- PROBLEM STATEMENT -
Retype the listing that follows, exactly as written.
[START OF SUPPLIED MATERIAL]
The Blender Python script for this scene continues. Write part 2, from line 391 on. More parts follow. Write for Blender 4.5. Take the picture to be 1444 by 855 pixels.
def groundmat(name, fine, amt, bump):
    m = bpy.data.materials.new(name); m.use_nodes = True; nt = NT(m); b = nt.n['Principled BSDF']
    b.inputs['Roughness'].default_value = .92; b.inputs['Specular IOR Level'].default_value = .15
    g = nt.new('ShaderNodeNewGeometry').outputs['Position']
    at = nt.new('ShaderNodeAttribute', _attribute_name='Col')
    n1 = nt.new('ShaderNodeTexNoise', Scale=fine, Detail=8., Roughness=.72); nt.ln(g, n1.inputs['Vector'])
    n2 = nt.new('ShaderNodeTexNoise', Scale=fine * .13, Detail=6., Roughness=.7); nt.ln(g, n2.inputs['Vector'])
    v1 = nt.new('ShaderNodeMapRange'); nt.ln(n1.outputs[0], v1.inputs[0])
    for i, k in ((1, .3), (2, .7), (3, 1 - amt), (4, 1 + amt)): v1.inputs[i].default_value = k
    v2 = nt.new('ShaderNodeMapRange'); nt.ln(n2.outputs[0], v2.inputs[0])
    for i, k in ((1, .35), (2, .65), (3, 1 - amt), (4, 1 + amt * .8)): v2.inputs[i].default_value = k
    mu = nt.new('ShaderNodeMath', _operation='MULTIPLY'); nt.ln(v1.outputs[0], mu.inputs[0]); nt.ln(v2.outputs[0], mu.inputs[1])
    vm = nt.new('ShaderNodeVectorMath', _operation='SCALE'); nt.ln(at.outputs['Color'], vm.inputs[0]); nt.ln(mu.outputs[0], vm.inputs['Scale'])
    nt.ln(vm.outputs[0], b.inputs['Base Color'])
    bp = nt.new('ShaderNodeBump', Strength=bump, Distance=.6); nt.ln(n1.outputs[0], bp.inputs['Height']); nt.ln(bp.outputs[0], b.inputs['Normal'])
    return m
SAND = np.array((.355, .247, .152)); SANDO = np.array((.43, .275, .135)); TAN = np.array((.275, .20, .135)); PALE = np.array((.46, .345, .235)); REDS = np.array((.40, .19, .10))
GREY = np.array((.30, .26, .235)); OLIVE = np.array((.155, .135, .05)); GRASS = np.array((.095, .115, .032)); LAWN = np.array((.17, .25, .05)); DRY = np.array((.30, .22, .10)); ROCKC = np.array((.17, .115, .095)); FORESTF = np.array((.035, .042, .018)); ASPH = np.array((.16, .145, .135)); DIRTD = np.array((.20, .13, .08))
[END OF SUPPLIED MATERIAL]
- SOLUTION -
The Blender Python script for this scene continues. Write part 2, from line 391 on. More parts follow. Write for Blender 4.5. Take the picture to be 1444 by 855 pixels.
def groundmat(name, fine, amt, bump):
    m = bpy.data.materials.new(name); m.use_nodes = True; nt = NT(m); b = nt.n['Principled BSDF']
    b.inputs['Roughness'].default_value = .92; b.inputs['Specular IOR Level'].default_value = .15
    g = nt.new('ShaderNodeNewGeometry').outputs['Position']
    at = nt.new('ShaderNodeAttribute', _attribute_name='Col')
    n1 = nt.new('ShaderNodeTexNoise', Scale=fine, Detail=8., Roughness=.72); nt.ln(g, n1.inputs['Vector'])
    n2 = nt.new('ShaderNodeTexNoise', Scale=fine * .13, Detail=6., Roughness=.7); nt.ln(g, n2.inputs['Vector'])
    v1 = nt.new('ShaderNodeMapRange'); nt.ln(n1.outputs[0], v1.inputs[0])
    for i, k in ((1, .3), (2, .7), (3, 1 - amt), (4, 1 + amt)): v1.inputs[i].default_value = k
    v2 = nt.new('ShaderNodeMapRange'); nt.ln(n2.outputs[0], v2.inputs[0])
    for i, k in ((1, .35), (2, .65), (3, 1 - amt), (4, 1 + amt * .8)): v2.inputs[i].default_value = k
    mu = nt.new('ShaderNodeMath', _operation='MULTIPLY'); nt.ln(v1.outputs[0], mu.inputs[0]); nt.ln(v2.outputs[0], mu.inputs[1])
    vm = nt.new('ShaderNodeVectorMath', _operation='SCALE'); nt.ln(at.outputs['Color'], vm.inputs[0]); nt.ln(mu.outputs[0], vm.inputs['Scale'])
    nt.ln(vm.outputs[0], b.inputs['Base Color'])
    bp = nt.new('ShaderNodeBump', Strength=bump, Distance=.6); nt.ln(n1.outputs[0], bp.inputs['Height']); nt.ln(bp.outputs[0], b.inputs['Normal'])
    return m
SAND = np.array((.355, .247, .152)); SANDO = np.array((.43, .275, .135)); TAN = np.array((.275, .20, .135)); PALE = np.array((.46, .345, .235)); REDS = np.array((.40, .19, .10))
GREY = np.array((.30, .26, .235)); OLIVE = np.array((.155, .135, .05)); GRASS = np.array((.095, .115, .032)); LAWN = np.array((.17, .25, .05)); DRY = np.array((.30, .22, .10)); ROCKC = np.array((.17, .115, .095)); FORESTF = np.array((.035, .042, .018)); ASPH = np.array((.16, .145, .135)); DIRTD = np.array((.20, .13, .08))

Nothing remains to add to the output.